Türkiye Esnaf ve Sanatkarlar konfederasyonu (TESK) Başkanı Bendevi Palandöken esnafın perişan olacağını söylerken, İstanbul Bakkallar Odası Başkanı İsmail Keskin de, 'vur abalıya gibi bir durum oldu. Bundan sonra ne olacak bilmiyoruz' dedi.
Bakkallar ve tekel bayilerine saat 22.00'den sonra getirilen içki yasağı tartışma yarattı. Gece cirolarının önemli bir bölümünü içki satışından sağlayan esnaf kararın kendilerini çok kötü etkileyeceğini düşünüyor.
"ESNAF PERİŞAN OLUR"
Türkiye Esnaf ve Sanatkarlar konfederasyonu (TESK) Başkanı Bendevi Palandöken Meclis'ten geçen ve saat 22.00'den sonra perakende olarak alkol satışını yasaklayan maddenin esnafı perişan edeceğini ve sigara yasaklarıyla birlikte bunun Türkiye'ye faturasının 2 milyar lira olduğunu savundu.
Türkiye genelinde 185 bin Tekel bayi olduğuna dikkat çeken Palandöken, "Bu bayiler zaten cirolarının yarısını gece saat 10'dan sonra, marketlerin kapanmasının ardından yapıyor. Tam para kazanılacağı zaman siz içki satışını yasaklıyorsunuz. Bu bir yaşam işi, ticaret işi. İllegal yollardan tüketime sebep verecek bir uygulama olarak değerlendiriyor. Ayrıca Türkiye'nin çağdaş yüzüne de hiç yakışmıyor ve imajını zedeliyor."

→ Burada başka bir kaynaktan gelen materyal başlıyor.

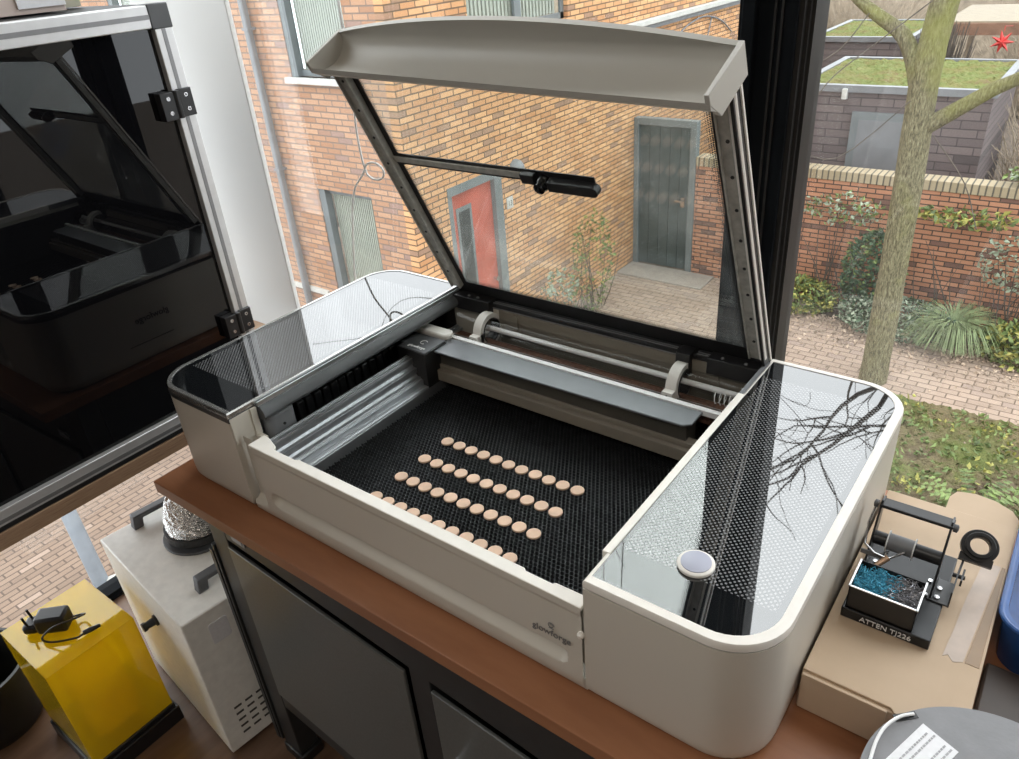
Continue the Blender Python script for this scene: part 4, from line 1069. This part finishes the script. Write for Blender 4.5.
m.add([(x, c.y-.0, z) for x, z in q] + [(c.x, c.y-.05, c.z), (c.x, c.y+.05, c.z)], [(i, (i+1) % 14, 14) for i in range(14)] + [((i+1) % 14, i, 15) for i in range(14)])
m.tube([(c.x, c.y, c.z+.15), (c.x, c.y+.0, c.z+.22), (c.x, 14.83, -1.10)], .006, 5)
o = m.build('star_ornament', 'star_red'); tag(o, 'red star ornament hanging from the timber canopy', 'ornament')

# --- plants
def sticks(m, n, q, base, spread, h, r, lean=.35, seg=4, curl=.12):
    for k in range(n):
        p = Vector((base[0]+q.uniform(-spread[0], spread[0]), base[1]+q.uniform(-spread[1], spread[1]), base[2])); pts = [p]
        d = Vector((q.uniform(-lean, lean), q.uniform(-lean, lean), 1)).normalized(); L = h*q.uniform(.5, 1)/seg
        for j in range(seg):
            d = (d+Vector((q.uniform(-curl, curl), q.uniform(-curl, curl), q.uniform(-.05, .05)))).normalized(); p = p+d*L; pts.append(p)
        rr_ = r*q.uniform(.5, 1); m.tube(pts, [rr_*(1-.7*j/seg) for j in range(seg+1)], 4, caps=False)
def leaves(m, n, q, c, R_, size):
    for k in range(n):
        while True:
            v = Vector((q.uniform(-1, 1), q.uniform(-1, 1), q.uniform(-1, 1)))
            if v.length < 1: break
        v = v.normalized()*v.length**.4
        p = Vector((c[0]+v.x*R_[0], c[1]+v.y*R_[1], c[2]+v.z*R_[2]))
        a = Vector((q.uniform(-1, 1), q.uniform(-1, 1), q.uniform(-.6, .8))).normalized(); b_ = a.cross(Vector((q.uniform(-1, 1), q.uniform(-1, 1), q.uniform(-1, 1)))).normalized()
        s_ = size*q.uniform(.6, 1.3); n3 = a.cross(b_)*s_*.15
        m.add([p, p+a*s_*.5+b_*s_*.28+n3, p+a*s_, p+a*s_*.5-b_*s_*.28+n3], [(0, 1, 2, 3)])
def shrub(name, lab, c, R_, n, mats, size, seed, twig=8, z0=G):
    q = random.Random(seed)
    t_ = thing(name, lab, 'shrub', (c[0], c[1], z0))
    m = MB(); sticks(m, twig, q, (c[0], c[1], z0), (R_[0]*.5, R_[1]*.5), (c[2]-z0)+R_[2]*.8, .012); m.build('stem', 'twig_dark', t_, fix=False)
    for i, (mt, fr_) in enumerate(mats):
        m = MB(); leaves(m, int(n*fr_), q, c, R_, size); m.build('foliage' if i == 0 else 'pale_leaves', mt, t_, fix=False)
    return t_
shrub('leafy_bush', 'low green bush at the garden wall beside the black window post', (-1.75, 9.38, G+.18), (.55, .36, .26), 1500, (('leaf_green', .7), ('leaf_yellow', .3)), .07, 11)
shrub('ivy_bush', 'dark ivy bush climbing the garden wall behind the tree trunk', (-.83, 9.43, G+.62), (.38, .20, .62), 1900, (('leaf_dark', .8), ('leaf_green', .2)), .07, 12)
shrub('ground_cover', 'grey-green low bush at the foot of the tree', (-.45, 9.2, G+.20), (.70, .42, .26), 1900, (('leaf_dark', .45), ('leaf_pale', .55)), .06, 13)
shrub('yellow_bush', 'low bush with yellow-green leaves right of the ornamental grass', (1.0, 9.15, G+.18), (.50, .40, .26), 1200, (('leaf_green', .6), ('leaf_yellow', .4)), .09, 14)
shrub('silver_shrub', 'thin shrub with silvery leaves against the garden wall at the right', (.62, 9.50, G+1.0), (.36, .12, .34), 260, (('leaf_pale', 1),), .065, 15, 14)
shrub('climbing_rose', 'thin climbing plant with yellow-green leaves below the wall coping', (.0, 9.63, WT-.36), (.55, .12, .10), 170, (('leaf_yellow', .5), ('leaf_green', .5)), .10, 16, 6)
shrub('trailing_vine', 'twiggy vine with few leaves on the wall left of the tree', (-1.35, 9.62, WT-.42), (.50, .12, .22), 260, (('leaf_green', .5), ('leaf_pale', .5)), .07, 17, 14)
shrub('hanging_foliage', 'pale green foliage over the coping at the right end of the wall', (.75, 9.95, WT+.13), (.45, .22, .12), 420, (('leaf_pale', .6), ('leaf_green', .4)), .08, 18, 3)
shrub('doorstep_shrub', 'slim green shrub against the brick house wall left of the gate', (-4.12, 8.0, G+.75), (.22, .42, .75), 420, (('leaf_green', .75), ('leaf_yellow', .25)), .065, 19, 14)
shrub('young_shrub', 'sparse pale shrub against the brick wall beside the red door', (-4.12, 7.1, G+.45), (.22, .32, .5), 260, (('leaf_pale', .6), ('leaf_green', .4)), .08, 20, 12)
q = random.Random(21); tf = thing('ornamental_grass', 'arching tuft of ornamental grass at the foot of the garden wall', 'grass', (.21, 9.12, G))
m = MB()
for k in range(520):
    a = q.uniform(0, 2*PI); d = Vector((math.cos(a), math.sin(a), 0)); L = q.uniform(.35, .62); b0 = Vector((.21, 9.12, G))+d*q.uniform(0, .08); w_ = d.cross(Vector((0, 0, 1)))*.006
    pts = [b0, b0+d*L*.25+Vector((0, 0, L*.7)), b0+d*L*.65+Vector((0, 0, L*.75)), b0+d*L+Vector((0, 0, L*.35))]
    vs = []
    for i, p in enumerate(pts): vs += [p-w_*(1-i*.25), p+w_*(1-i*.25)]
    m.add(vs, [(0, 1, 3, 2), (2, 3, 5, 4), (4, 5, 7, 6)])
m.build('blades', 'grass_blade', tf, fix=False)
# lawn patch at lower right with weeds, leaf litter, fern
lw = MB(); q = random.Random(22)
lw.grid(lambda u, v: (-.9+6*u, 2.4+5.22*v, G+.01+q.uniform(0, .05)), 150, 130); o = struct(lw.build('lawn', 'lawn', fix=False))
m = MB(); q = random.Random(23); 
for k in range(3400): leaves(m, 1, q, (q.uniform(-.8, 4), q.uniform(4.2, 7.55), G+.07), (.04, .04, .04), .075)
o = m.build('weeds', 'leaf_green', fix=False); tag(o, 'small green weeds scattered over the lawn patch', 'weeds', kind='stuff')
m = MB(); 
for k in range(70):
    cx_, cy_ = q.uniform(-.7, 3.5), q.uniform(5.2, 7.5); leaves(m, 9, q, (cx_, cy_, G+.10), (.14, .14, .04), .065)
o = m.build('yellow_weeds', 'leaf_yellow', fix=False); tag(o, 'clumps of yellow-green leaves on the lawn patch', 'weeds', kind='stuff')
m = MB()
for k in range(2600):
    x = q.uniform(-2.0, 3.5); y = 9.3 - abs(q.gauss(0, .45)) + (0 if x < .5 else -.3*(x-.5)*q.random()); leaves(m, 1, q, (x, y, G+.012), (.01, .01, .004), .05)
for k in range(900): leaves(m, 1, q, (q.uniform(-4.4, 3), q.uniform(5, 9), G+.012), (.01, .01, .004), .035)
o = m.build('leaf_litter', 'leaf_litter', fix=False); tag(o, 'dry leaves lying on the courtyard paving', 'leaves', kind='stuff')
q = random.Random(24); fr_ = thing('fern', 'bright green leafy plant on the lawn behind the cardboard box', 'plant', (1.0, 5.75, G))
m = MB()
for k in range(26):
    a = q.uniform(0, 2*PI); d = Vector((math.cos(a), math.sin(a), 0)); L = q.uniform(.25, .5); side = d.cross(Vector((0, 0, 1)))
    for j in range(9):
        t_ = j/9; p = Vector((1.0, 5.75, G+.02))+d*L*t_+Vector((0, 0, .30*math.sin(t_*2.2))); w_ = .07*(1-t_)+.015
        for sg in (-1, 1): m.add([p, p+side*sg*w_+d*.02, p+side*sg*w_*.9+d*.045+Vector((0, 0, -.01)), p+d*.035], [(0, 1, 2, 3)])
m.build('fronds', 'leaf_green', fr_, fix=False)
# hedges of bare twigs behind the sheds
def thicket(lab, x0, x1, y, h, n, seed, mat='twig_pale', dy=.5):
    q = random.Random(seed); m = MB(); sticks(m, n, q, ((x0+x1)/2, y, G), ((x1-x0)/2, dy), h, .014, .25, 6, .38)
    o = m.build('bare_hedge', mat, fix=False); tag(o, lab, 'hedge'); return o
thicket('pale bare hedge behind the far shed, beside the window post', -8.5, -3.6, 21.6, 3.6, 2400, 31)
thicket('dark bare bush at the right end of the near shed', .35, 1.9, 12.9, 2.7, 800, 32, 'twig_pale', .6)
thicket('brown bare hedge under and behind the timber canopy', -1.0, 4.5, 22.6, 3.4, 2400, 33, 'twig_pale', .7)
m = MB(); q = random.Random(34); sticks(m, 500, q, (-1.30, 14.1, G), (.10, .1), 3.1, .02, .04, 5, .06); o = m.build('dark_conifer', 'twig_dark', fix=False); tag(o, 'slim dark bare shrub between tree trunk and canopy', 'shrub')
struct(MB().box(-30, 30, 26, 26.3, G, -.4).build('far_fence', 'twig_pale'))

# --- the tree in the courtyard: trunk, two limbs, a bare crown overhead
tree = thing('courtyard_tree', 'mossy bare tree standing in the courtyard in front of the garden wall', 'tree', (-.335, 7.9, G))
tp = [(-.335, 7.9, G-.05), (-.335, 7.9, -3.5), (-.345, 7.9, -2.6), (-.36, 7.9, -1.68), (-.385, 7.9, -1.0), (-.39, 7.9, -.6), (-.36, 7.92, -.15), (-.30, 7.95, .5), (-.15, 8.0, 1.3)]
MB().tube(catmull([Vector(p) for p in tp], 5), [.150]*3+[.142]*6+[.135]*10+[.130]*8+[.122]*6+[.112]*4+[.10]*4, 18).build('trunk', 'bark', tree, smooth=True)
l1 = [(-.42, 7.9, -.85), (-.52, 7.9, -.56), (-.66, 7.9, -.34), (-.88, 7.9, -.19), (-1.10, 7.9, -.03), (-1.45, 7.8, .35), (-1.9, 7.6, 1.0)]
l2 = [(-.36, 7.9, -1.20), (-.20, 7.88, -1.08), (.0, 7.85, -.93), (.20, 7.82, -.78), (.40, 7.80, -.66), (.8, 7.7, -.35), (1.3, 7.5, .3), (1.7, 7.3, 1.2)]
MB().tube(catmull([Vector(p) for p in l1], 4), [.085 - .0022*k for k in range(25)], 14).build('limb', 'bark', tree, smooth=True)
MB().tube(catmull([Vector(p) for p in l2], 4), [.085 - .0019*k for k in range(29)], 14).build('limb', 'bark', tree, smooth=True)
q = random.Random(77); m = MB()
def branch(p, d, L, r, depth):
    pts = [p]; n_ = 6; kids = []
    for i in range(n_):
        d = (d + Vector((q.uniform(-.26, .26), q.uniform(-.26, .26), q.uniform(-.14, .20)))).normalized(); p = p + d*L/n_; pts.append(p)
        if depth > 0 and i >= 1 and q.random() < .40: kids.append((p, d, i))
    m.tube(pts, [max(r*(1-.55*i/n_), .0035) for i in range(n_+1)], 5 if depth < 2 else 8, caps=False)
    if depth > 0:
        for p_, d_, i in kids + [(p, d, n_)]:
            nd = (d_ + Vector((q.uniform(-.95, .95), q.uniform(-.95, .95), q.uniform(-.35, .55)))).normalized()
            branch(p_, nd, L*q.uniform(.55, .8), r*(.62-.02*i), depth-1)
for p, d, L, r in ((tp[-1], (.2, -.4, 1), 2.6, .085), (tp[-2], (-.3, -.7, .9), 2.6, .06), (l1[-1], (-.6, -.3, 1), 2.4, .05), (l1[4], (-.3, -.7, .8), 2.2, .035),
                   (l2[-1], (.5, -.2, 1), 2.4, .05), (l2[5], (.0, -.6, .9), 2.2, .035), (tp[-1], (-.8, .1, 1), 2.4, .06), (tp[-1], (.6, .1, 1), 2.4, .06)):
    branch(Vector(p), Vector(d).normalized(), L, r, 4)
m.build('crown_branches', 'twig_dark', tree, fix=False)['kind'] = 'stuff'
m = MB()
for pts in ([(.0, 7.6, .35), (-.35, 7.5, .0), (-.75, 7.4, -.35), (-1.05, 7.3, -.62), (-1.2, 7.25, -.85)], [(-.95, 7.8, -.15), (-1.1, 7.6, -.42), (-1.35, 7.5, -.60)], [(-.45, 7.75, -.9), (-1.0, 7.6, -1.45), (-1.4, 7.5, -1.35)], [(-.2, 7.75, -1.2), (.15, 7.7, -1.6), (.35, 7.6, -2.0)]):
    m.tube(catmull([Vector(p) for p in pts], 4), .0055, 5)
m.build('twigs', 'twig_dark', tree)

# --- bollard on the street side
bo = thing('bollard', 'grey round-topped bollard standing on the paving outside the side window', 'bollard', (-5.0, 1.08, G))
MB().lathe([(.066, 0), (.062, .89), (.056, .94), (.040, .975), (.012, .99)], (-5.0, 1.08, G), n=28).build('post', 'bollard_grey', bo, smooth=True)
MB().prism([(-5.0, 1.08), (-4.70, 1.22), (-4.86, 1.40)], 'z', G, G+.10).build('base_plate', 'pale_stone', bo)
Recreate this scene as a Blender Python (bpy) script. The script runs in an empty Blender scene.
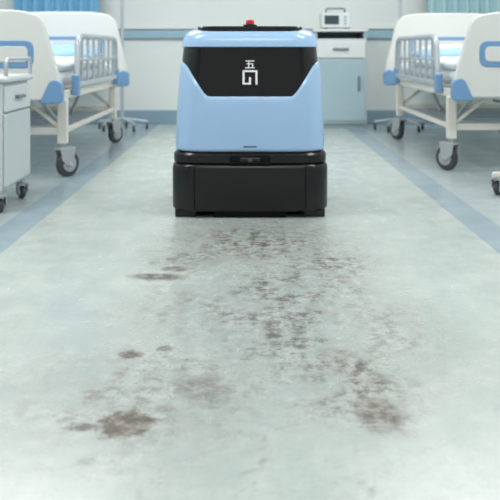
import bpy, bmesh, math, random
from mathutils import Vector, Matrix
random.seed(4)
scn = bpy.context.scene
scn.view_settings.view_transform = 'Standard'

# ------------------------------------------------------------ materials
def lin(c):
    c /= 255.0
    return c/12.92 if c <= 0.04045 else ((c+0.055)/1.055)**2.4
def rgb(r, g, b): return (lin(r), lin(g), lin(b), 1.0)

def mat(name, col, rough=0.5, metal=0.0, var=0.06, scale=8.0, bump=0.0, coat=0.0, bscale=None, spec=.5):
    m = bpy.data.materials.new(name); m.use_nodes = True
    nt = m.node_tree; b = nt.nodes['Principled BSDF']
    tc = nt.nodes.new('ShaderNodeTexCoord')
    n = nt.nodes.new('ShaderNodeTexNoise'); n.inputs['Scale'].default_value = scale; n.inputs['Detail'].default_value = 3
    nt.links.new(tc.outputs['Object'], n.inputs['Vector'])
    mx = nt.nodes.new('ShaderNodeMix'); mx.data_type = 'RGBA'
    c = rgb(*col)
    mx.inputs[6].default_value = tuple(min(1, x*(1-var)) for x in c[:3])+(1,)
    mx.inputs[7].default_value = tuple(min(1, x*(1+var)) for x in c[:3])+(1,)
    nt.links.new(n.outputs['Fac'], mx.inputs[0])
    nt.links.new(mx.outputs[2], b.inputs['Base Color'])
    b.inputs['Roughness'].default_value = rough
    b.inputs['Metallic'].default_value = metal
    b.inputs['Specular IOR Level'].default_value = spec
    if coat: b.inputs['Coat Weight'].default_value = coat; b.inputs['Coat Roughness'].default_value = 0.1
    if bump:
        n2 = nt.nodes.new('ShaderNodeTexNoise'); n2.inputs['Scale'].default_value = bscale or scale*3; n2.inputs['Detail'].default_value = 4
        nt.links.new(tc.outputs['Object'], n2.inputs['Vector'])
        bp = nt.nodes.new('ShaderNodeBump'); bp.inputs['Strength'].default_value = bump; bp.inputs['Distance'].default_value = 0.01
        nt.links.new(n2.outputs['Fac'], bp.inputs['Height']); nt.links.new(bp.outputs[0], b.inputs['Normal'])
    return m

M_blue = mat('robot_blue_paint', (160, 195, 230), 0.28, 0, 0.02, 3, coat=0.3)
M_blk = mat('robot_black_gloss', (14, 15, 16), 0.12, 0, 0.1, 4, spec=.4)
M_blk2 = mat('robot_black_satin', (20, 21, 22), 0.25, 0, 0.1, 30, spec=.4)
M_seam = mat('dark_seam', (5, 5, 6), 0.6, spec=.2)
M_logo = mat('logo_white', (240, 242, 244), 0.5, var=0.01)
M_red = mat('beacon_red', (215, 25, 30), 0.2, coat=0.5)
M_wall = mat('wall_paint', (222, 229, 228), 0.6, 0, 0.02, 2, bump=0.03, bscale=80)
M_ceil = mat('ceiling_paint', (240, 243, 244), 0.8, 0, 0.01)
M_skirt = mat('skirting_blue', (134, 162, 178), 0.45, var=0.04)
M_rail = mat('handrail_blue', (154, 187, 204), 0.4)
M_white = mat('bed_enamel_white', (228, 224, 215), 0.3, var=0.02)
M_abs = mat('bed_board_plastic', (217, 219, 216), 0.35, var=0.02)
M_bblue = mat('bed_blue_plastic', (112, 154, 196), 0.35, var=0.03)
M_alu = mat('rail_aluminium', (186, 194, 200), 0.3, 0.3)
M_sheet = mat('sheet_white_cloth', (222, 228, 232), 0.85, 0, 0.03, 6, bump=0.4, bscale=9)
M_bsheet = mat('blanket_blue_cloth', (156, 192, 220), 0.85, 0, 0.08, 6, bump=0.6, bscale=10)
M_tyre = mat('caster_rubber', (62, 66, 70), 0.55)
M_hub = mat('caster_hub', (165, 170, 174), 0.35)
M_cab = mat('cabinet_laminate', (202, 210, 212), 0.4, var=0.02)
M_cabd = mat('cabinet_door_bluegrey', (162, 186, 196), 0.4, var=0.03)
M_cabt = mat('cabinet_top', (216, 221, 222), 0.3, var=0.02)
M_hand = mat('handle_grey', (110, 124, 134), 0.35)
M_curt = mat('curtain_blue', (116, 174, 210), 0.85, var=0.08, scale=5)
M_curt2 = mat('curtain_pale', (164, 198, 206), 0.85, var=0.06, scale=5)
M_steel = mat('steel', (190, 196, 200), 0.25, 0.8)
M_dev = mat('device_shell', (216, 222, 224), 0.4)
M_scr = mat('device_screen', (60, 78, 88), 0.15)

# ------------------------------------------------------------ geometry helpers
def empty(name, loc):
    e = bpy.data.objects.new(name, None); e.location = loc
    e.empty_display_size = 0.1
    scn.collection.objects.link(e); return e

def finish(name, bm, m, parent=None, smooth=True, bevel=0.0, seg=3, ang=40):
    bmesh.ops.recalc_face_normals(bm, faces=bm.faces[:])
    me = bpy.data.meshes.new(name); bm.to_mesh(me); bm.free()
    ob = bpy.data.objects.new(name, me); scn.collection.objects.link(ob)
    me.materials.append(m)
    if parent: ob.parent = parent
    if bevel:
        md = ob.modifiers.new('bevel', 'BEVEL'); md.width = bevel; md.segments = seg; md.limit_method = 'ANGLE'; md.angle_limit = math.radians(35)
    if smooth:
        for p in me.polygons: p.use_smooth = True
        try: me.set_sharp_from_angle(angle=math.radians(ang))
        except Exception: pass
        if bevel:
            wn = ob.modifiers.new('wn', 'WEIGHTED_NORMAL'); wn.keep_sharp = False
            for e in me.edges: e.use_edge_sharp = False
    return ob

def box(name, par, x0, x1, y0, y1, z0, z1, m, bevel=0.004):
    bm = bmesh.new()
    x0, x1 = min(x0, x1), max(x0, x1); y0, y1 = min(y0, y1), max(y0, y1)
    bmesh.ops.create_cube(bm, size=1, matrix=Matrix.Translation(((x0+x1)/2, (y0+y1)/2, (z0+z1)/2)) @ Matrix.Diagonal((x1-x0, y1-y0, z1-z0, 1)))
    return finish(name, bm, m, par, bevel=min(bevel, 0.45*min(x1-x0, y1-y0, z1-z0)))

def cyl(name, par, p0, p1, r, m, r2=None, n=24, bevel=0.0):
    p0, p1 = Vector(p0), Vector(p1); d = p1-p0
    bm = bmesh.new()
    q = d.to_track_quat('Z', 'Y').to_matrix().to_4x4()
    bmesh.ops.create_cone(bm, cap_ends=True, segments=n, radius1=r, radius2=r if r2 is None else r2, depth=d.length, matrix=Matrix.Translation((p0+p1)/2) @ q)
    return finish(name, bm, m, par, bevel=bevel)

def tube(name, par, pts, r, m, cyclic=False, fillet=0.0):
    """swept round tube through pts (mesh)"""
    P = [Vector(p) for p in pts]
    if fillet:
        Q = []
        n = len(P)
        for i, p in enumerate(P):
            if not cyclic and i in (0, n-1): Q.append(p); continue
            a = (P[i-1]-p); b = (P[(i+1) % n]-p)
            f = min(fillet, a.length*.45, b.length*.45)
            A = p+a.normalized()*f; B = p+b.normalized()*f
            for k in range(6):
                t = k/5; Q.append(A*(1-t)**2+p*2*t*(1-t)+B*t*t)
        P = Q
    bm = bmesh.new(); rings = []; n = len(P); S = 12
    up = None
    for i, p in enumerate(P):
        if cyclic: t = (P[(i+1) % n]-P[i-1])
        else: t = P[min(i+1, n-1)]-P[max(i-1, 0)]
        t.normalize()
        if up is None:
            up = t.orthogonal().normalized()
        else:
            up = (up - t*up.dot(t)).normalized()
        s = t.cross(up)
        rings.append([bm.verts.new(p+(up*math.cos(a)+s*math.sin(a))*r) for a in [2*math.pi*k/S for k in range(S)]])
    for i in range(n if cyclic else n-1):
        a, b = rings[i], rings[(i+1) % n]
        for k in range(S): bm.faces.new((a[k], a[(k+1) % S], b[(k+1) % S], b[k]))
    if not cyclic:
        bm.faces.new(rings[0]); bm.faces.new(rings[-1])
    return finish(name, bm, m, par, ang=60)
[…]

Palandöken konuyla ilgili Başbakan'la görüşeceğini ve maddenin düzeltilmesini isteyeceğini de sözlerine ekledi.
"BÖYLE ÇÖZÜM OLMAZ"
İstanbul Bakkallar Odası Başkanı İsmail Keskin de, 'vur abalıya gibi bir durum oldu. Bundan sonra ne olacak bilmiyoruz' dedi.
Esnafın vatandaşın yükünü sırtladığına ve toplum hayatı için çok önemli olduğuna işaret eden Keskin, "Esnaf sahada ve sokakta olduğunda oralar cıvıl cıvıl olur, canlıdır, hareketlidir. Sıkıntıya düşen esnafa koşar. Ama saat 10'dan sonra içki satışını yasaklayıp bakkalları kapattığında yeni problemler ortaya çıkacak" dedi. Eğitim kurumları ve camilerin 100 metre yakınında tekel ürünlerinin satılamayacak olmasını da eleştiren Keskin, "101 metre olduğunu düşünün. Ne olacak şimdi? Adam oradan alıp belki caminin arka duvarında içecek. Başka bir çözüm üretmek lazım. Kapatarak yasaklayarak çözüm olmaz" dedi.
Esnafın zaten AVM'ler nedeniyle zor durumda olduğunu kaydeden Keskin, destek verilmesi gereken yerde elindekileirn de alındığını ve bu yaşananların esnafları büyük sıkıntıya sokacağını savundu. TESK'i de kendilerine yeteri kadar sahip çıkmamakla eleştiren Keskin, "Benim görevim sorunları rapor edip, derleyip sunmaktır. Burada sorunları çözecek olan ise TESK'tir. Ama maalesef bu noktada çok yetersiz kalıyor" diye konuştu.